2013-07-23

The Company You Keep

Jonathan Finegold-Catalan writes about ridiculous "libertarian" ideas. The items on his list are:
  1. The racism contained in Ron Paul's newsletter circa the 1980s.
  2. Confederate apologetics such as those endorsed by Rand Paul's advisers. (See Jacob Levy's moving rebuttal.)
  3. Hans-Hermann Hoppe's defense of monarchy and condemnation of democracy, and Stephan Kinsella's endorsement of that view.
By way of explanation, I quite like what Jacob Levy had to say when he wrote (link above),
The psychology and sociology of the cultic milieu plagues small movements, kind of unavoidably.  If you hold a very unpopular opinion, and you come to think that you know enough to see the ways in which the establishment and official institutions and the flagship media organizations are unfair to your opinion or skew public information or otherwise stack the deck, that predisposes you to believe that it could be true in other cases, too.  You think you’re a brave, unorthodox, independent mind– and it might even be true!– and when someone approaches you with another unorthodox minority view that they say has been misrepresented or suppressed, well, you sense a like mind.  You’re necessarily less disposed than other people are to treating the weight of received opinion as authoritative.  That’s both good and bad; you’ve (presumably) invested some intellectual work and effort in arriving at your own initial unorthodox view, but information and time are scarce and you’re not going to do that every time.  Your new predisposition may deprive you of some of the informational advantages of conventional wisdom in areas where you aren’t investing that effort.
The same mental dispositions that spawn great creativity, namely openness and imagination, propel us toward skepticism of status quo and so-called "conventional wisdom." To a great extent, that's a good thing. But not everything is part of a government conspiracy against liberty.
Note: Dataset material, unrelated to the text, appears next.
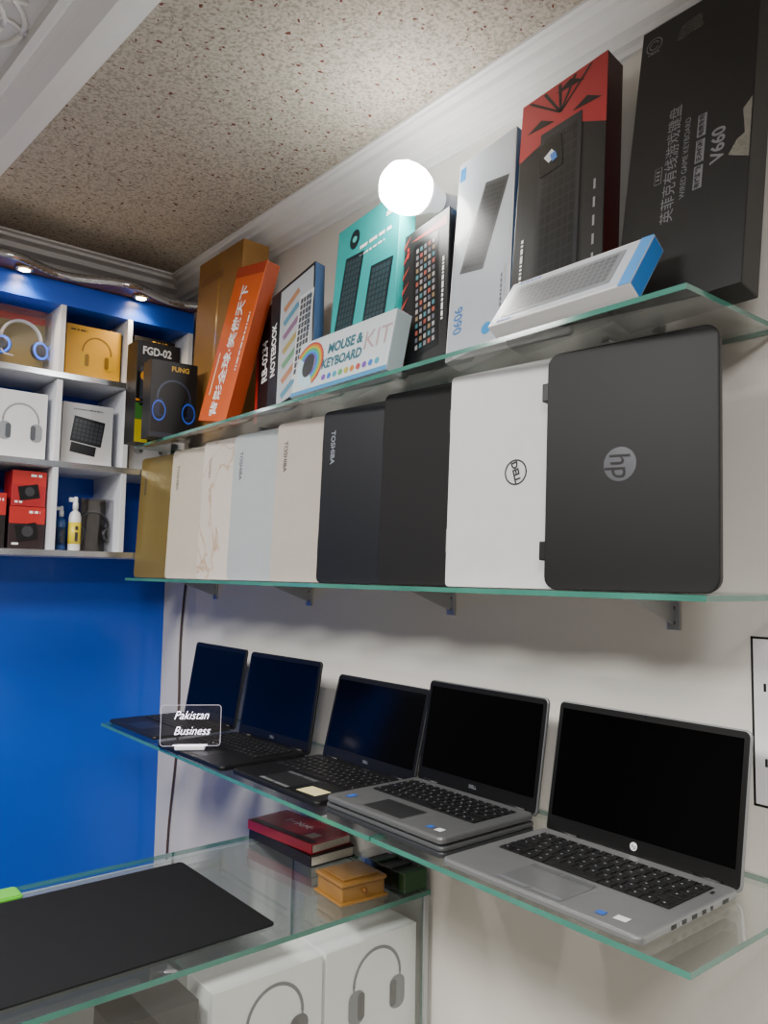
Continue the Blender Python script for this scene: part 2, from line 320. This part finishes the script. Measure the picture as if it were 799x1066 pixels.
def hp_print(p,cu,cv,s,band,cup,pad,l=2,tilt=0):
    p.arc(cu,cv,s*.45,s*.50,0,180,band,l,20,1.05)
    for sg in(-1,1):
        p.rr(cu+sg*s*.475,cv-s*.08,s*.035,s*.2,band,l)
        q=[(cu+sg*s*.42+x,cv-s*.30+y) for x,y in rrect(-s*.16,-s*.26,s*.16,s*.26,s*.14)]
        p.poly(q,cup,l+1); q=[(cu+sg*s*.33+x,cv-s*.30+y) for x,y in rrect(-s*.07,-s*.21,s*.07,s*.21,s*.065)]; p.poly(q,pad,l+2)
def a_fung(p,w,h):
    p.text('FUNG',w*.12,h*.90,.020,M('#d8a838',.4),2,0,bold=.0006)
    hp_print(p,0,h*.52,w*.74,M('#3a3f58',.3),M('#1a2440',.3),M('#0a0b10',.3)); p.arc(-w*.32,h*.34,.017,.0205,0,360,M('#2d55c0',.3,emit=.15),6,20,1.5); p.arc(w*.32,h*.34,.017,.0205,0,360,M('#2d55c0',.3,emit=.15),6,20,1.5)
    p.rect(-w/2,0,w/2,h*.06,M('#30343f',.3),2)
rbox('headset_box',.138,.225,.07,M('#141519',.4),a_fung,(.957,2.125,-4,0,0),S1,'black headset box printed with blue lit headphones',group=G)
# ---------------------------------------------------------------- wall bulb
root=empty('light_bulb',XF(XW-.001,1.205,2.313),'round glowing white bulb in a wall socket','lamp')
X90=MX.Rotation(R(-90),4,'Y')
p=P(); p.lathe([(.03,0),(.032,.006),(.028,.02),(.024,.05),(.024,.07)],M('#d8d8da',.35),24,X90); p.done('socket',root)
p=P(); p.lathe([(.024,.067),(.027,.085),(.042,.115),(.044,.125)],M('#eeeeee',.4,emit=.8),24,X90); p.done('collar',root)
p=P(); p.lathe([(.044,.124),(.0505,.140),(.053,.158),(.052,.178),(.044,.198),(.028,.211),(.004,.216)],M('#fffdf8',.3,emit=45),28,X90); p.done('globe',root)
# ---------------------------------------------------------------- closed laptops
def marble():
    m=bpy.data.materials.new('marble_skin'); m.use_nodes=True; nt=m.node_tree; b=nt.nodes['Principled BSDF']; N=nt.nodes.new; L=nt.links.new
    tc=N('ShaderNodeTexCoord'); n=N('ShaderNodeTexNoise'); n.inputs['Scale'].default_value=4.2; n.inputs['Detail'].default_value=5; n.inputs['Distortion'].default_value=.8
    r=N('ShaderNodeValToRGB'); e=r.color_ramp.elements; e[0].position=.488; e[0].color=lin('#cfc6bd'); e[1].position=.512; e[1].color=lin('#ccc3ba'); x=e.new(.5); x.color=lin('#b59a7c')
    L(tc.outputs['Object'],n.inputs[0]); L(n.outputs['Fac'],r.inputs[0]); L(r.outputs[0],b.inputs['Base Color']); b.inputs['Roughness'].default_value=.3; return m
def closed(y,w,h,t,lid,base,mark,mc,label,hingec=None,x=.972,r=.014,ms=.018,yaw=-83,hx=0):
    root=empty('laptop',XF(x,y,S2+.0008,yaw,2.2),label,'laptop','closed laptops standing upright on the glass shelf')
    p=P(); p.prism(rrect(.002,0,w,h,r),0,t*.38,lid,'y',.0022)
    if mark=='TOSHIBA': p.text('TOSHIBA',.036,h-.045,ms,mc,1,-90,'LEFT',bold=.0003)
    elif mark=='DELL':
        cu,cv=w*.60,h*.51; p.arc(cu,cv,.019,.022,0,360,mc,1,36); p.text('DELL',cu,cv,.0165,mc,1,-75,bold=.0009)
    elif mark=='hp':
        cu,cv=w*.47,h*.5; p.disc(cu,cv,.0255,mc,1,n=36); p.text('hp',cu,cv,.046,lid,2,-80,shear=.25,bold=.0002,sx=.85)
    p.done('lid',root)
    p=P(); p.prism(rrect(.004,.002,w-.002,h-.002,r),t*.42,t,base,'y',.0025); 
    p.box((.012,t*.37,.01),(w-.01,t*.43,h-.01),M('#0c0c0e',.5)); p.done('base',root)
    for zz in((.045,h-.075) if hx else (.06,h-.1)):
        p=P()
        if hx: p.box((-.008,.0005,zz),(.006,t*.9,zz+.030),hingec or base,.002)
        else: p.lathe([(.0055,0),(.006,.002),(.006,.04),(.0055,.042)],hingec or base,14,MX.Translation((.003,t*.4,zz)))
        p.done('hinge',root)
gold=M('#8c7a48',.35,.5); wg=M('#c8c0b2',.35,.1); sb=M('#b4bbbe',.35,.2); ch=M('#beb5ab',.35,.15); dk=M('#10131a',.5,.0,spec=.35); bkr=M('#0d0d0f',.65,0,.1,400,spec=.3); hpb=M('#0b0b0d',.5,0,.06,200,spec=.32); whl=M('#cbccce',.4)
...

Take, for example, CrossFit and paleo dieting (about the latter, I have written previously). There are important lessons to take away from both of these worlds. In the former case, it's good to expose oneself not only to new ways of training, but also to help break out of the ruts that more traditional exercise regimens tend to create. In the case of the latter, the movement served as a useful springboard for questioning the amount of empty carbohydrate calories that Americans had been consuming for 20-30 years leading up to paleo dieting's coming into the spotlight. But don't let that fool you: better health through bacon is pure idiocy, and you know it.

If, like Steve Sailer, your opinions appeal to a large number of racists, it is probably time to second-guess your ideas. But if you're certain that your ideas are correct, then you may wish to clearly and unequivocally distance yourself from the flies that have started to gather around your doorstep. That is yet another reason why I appreciated Levy's post on BHL.

It may not be right or fair that people judge you by the company that you keep, but there's nothing stopping you from judging yourself by the same metric. You should know best whether you're cultivating the right crowd or the wrong one. And as my father-in-law always says, "If you surround yourself with good people, good things will happen to you."